All modules of the Intelligence Platform are containerized by using Docker and orchestrated by Kubernetes. In most of the cases, the base image relies on Official Docker Images, e.g. Alpine Linux images from AdoptOpenJDK. Alpine Linux is a security-oriented, lightweight Linux distribution based on musl instead of glibc as C/C++ compiler. In case of Java, Clojure, Kotlin or Scala, the JVM runs on musl instead of glibc.
In order to change the attack surface, the development team can select and validate various base images for the Intelligence Platform modules and let the CI/CD tool decide randomly which one is selected for deployment. In case of Java and all derivatives it can be a randomized decision between Alpine and non-Alpine Linux distributions.
As already described, Kubernetes is used as central container orchestration.
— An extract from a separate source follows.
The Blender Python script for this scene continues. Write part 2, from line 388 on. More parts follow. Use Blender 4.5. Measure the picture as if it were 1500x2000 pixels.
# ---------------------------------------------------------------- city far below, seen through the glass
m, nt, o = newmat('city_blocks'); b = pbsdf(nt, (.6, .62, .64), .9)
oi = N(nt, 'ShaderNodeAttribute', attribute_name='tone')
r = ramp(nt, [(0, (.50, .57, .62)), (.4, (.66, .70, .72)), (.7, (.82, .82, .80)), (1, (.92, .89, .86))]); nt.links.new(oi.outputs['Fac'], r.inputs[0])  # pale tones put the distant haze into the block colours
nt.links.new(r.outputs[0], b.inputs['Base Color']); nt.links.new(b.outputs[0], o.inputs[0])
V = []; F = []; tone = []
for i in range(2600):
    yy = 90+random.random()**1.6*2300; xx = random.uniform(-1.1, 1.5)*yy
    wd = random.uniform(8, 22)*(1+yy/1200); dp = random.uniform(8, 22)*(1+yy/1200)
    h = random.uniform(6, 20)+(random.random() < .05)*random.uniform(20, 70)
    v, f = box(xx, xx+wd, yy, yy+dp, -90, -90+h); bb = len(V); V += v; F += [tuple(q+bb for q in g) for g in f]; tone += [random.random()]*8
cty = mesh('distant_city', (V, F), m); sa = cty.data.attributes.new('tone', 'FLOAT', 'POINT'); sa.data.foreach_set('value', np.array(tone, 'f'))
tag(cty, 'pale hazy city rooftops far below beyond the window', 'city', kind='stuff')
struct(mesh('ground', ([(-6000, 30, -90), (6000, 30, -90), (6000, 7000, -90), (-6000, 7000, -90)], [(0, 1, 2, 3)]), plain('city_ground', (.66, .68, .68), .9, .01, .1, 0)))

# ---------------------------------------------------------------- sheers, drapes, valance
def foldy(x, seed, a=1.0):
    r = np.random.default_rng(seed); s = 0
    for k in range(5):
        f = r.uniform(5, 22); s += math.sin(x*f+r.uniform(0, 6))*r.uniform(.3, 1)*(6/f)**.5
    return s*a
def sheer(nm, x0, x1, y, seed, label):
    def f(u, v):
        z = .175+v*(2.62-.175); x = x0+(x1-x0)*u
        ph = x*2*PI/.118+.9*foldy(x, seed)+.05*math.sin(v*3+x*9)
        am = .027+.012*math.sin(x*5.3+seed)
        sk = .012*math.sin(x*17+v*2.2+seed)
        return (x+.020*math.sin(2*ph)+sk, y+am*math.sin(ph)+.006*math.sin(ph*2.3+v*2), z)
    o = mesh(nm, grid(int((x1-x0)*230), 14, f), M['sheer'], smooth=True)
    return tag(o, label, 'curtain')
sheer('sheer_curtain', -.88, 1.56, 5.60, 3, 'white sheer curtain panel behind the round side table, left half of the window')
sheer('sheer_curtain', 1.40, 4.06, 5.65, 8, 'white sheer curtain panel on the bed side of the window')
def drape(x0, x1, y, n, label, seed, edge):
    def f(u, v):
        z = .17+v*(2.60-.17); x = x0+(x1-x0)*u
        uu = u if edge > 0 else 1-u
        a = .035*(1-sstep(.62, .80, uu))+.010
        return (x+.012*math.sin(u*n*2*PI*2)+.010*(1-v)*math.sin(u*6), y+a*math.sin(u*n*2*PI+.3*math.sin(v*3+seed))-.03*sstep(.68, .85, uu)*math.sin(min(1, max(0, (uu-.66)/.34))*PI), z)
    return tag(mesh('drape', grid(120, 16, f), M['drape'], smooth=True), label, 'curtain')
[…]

The Kubernetes master dynamically distributes the load to the Kubernetes node. The Kubernetes software runs on machines with a Linux operating system. The machines can run as bare metal or as a virtual machine installation.
In the past, we could successfully create fully automated ISOs for the operating system installation, which already contained all the necessary software packages, patches, etc.. This makes it possible for machines to boot the ISO over a network by using the PXE protocol. Immediately after booting the ISO, the respective machine is ready for operation and does not need to reload any further packages.
In the case of the Kubernetes nodes, this would mean that they are also stateless and will get their operating system installation over the network when they are powered on and don’t need any hardware disc any longer since they run in RAM.
For the Moving Target Defense concept, this means that the CI/CD solution would be used to create different and trusted operating system installations in regular intervals. Linux distributions could be Ubuntu or CentOS. The decision which node would boot which ISO would also be randomized and controlled by the CI/CD solution.
Within the Intelligence Platform, containerd is the runtime that manages the entire lifecycle of a container. Containerd fully leverages the OCI Runtime Specification, image format specifications and OCI reference implementation (runc). In addition, there is a Docker daemon on top of containerd, which provides further necessary features for the management.
The big weakness of the Docker daemon is that it runs with root privileges. This means that if a service were to break out of the docker container, it would immediately have root privileges on the respective Kubernetes node. The damage as described in CVE-2018-15664 would be severe.
On way to prevent this is by introducing another abstraction layer. In contrast to conventional containers, the so-called micro-VMs can provide an additional isolation layer via the KVM hypervisor. Firecracker is one implementation of the micro-VM idea. Like traditional containers, Firecracker micro-VMs offer fast start-up and shut-down and minimal overhead. The big advantage of Firecracker is, it offers strong hardware-virtualization-based security and workload isolation. Containerd is still the runtime that manages the entire life cycle of a container. It keeps the benefits of containerization but eliminates the security concerns.
To improve our Moving Target Defense, there are first tests planned for Q2 of 2020 to replace Docker with micro-VMs such as Firecracker.
The ideas described in this paper make the deployed instance of the Intelligence Platform look differently within a short time span. Adversaries will lose their asymmetric advantage in having time to study a system, identifying its vulnerabilities and choosing the time and place of attacks. The described approaches are tested and some of them are already implemented, and the rest are part of our road map.
The Moving Target Defense paper is intended to show that Traversals work consistently with countering modern cyber threats and that both knowledge and competence are available to implement defense effectively and efficiently.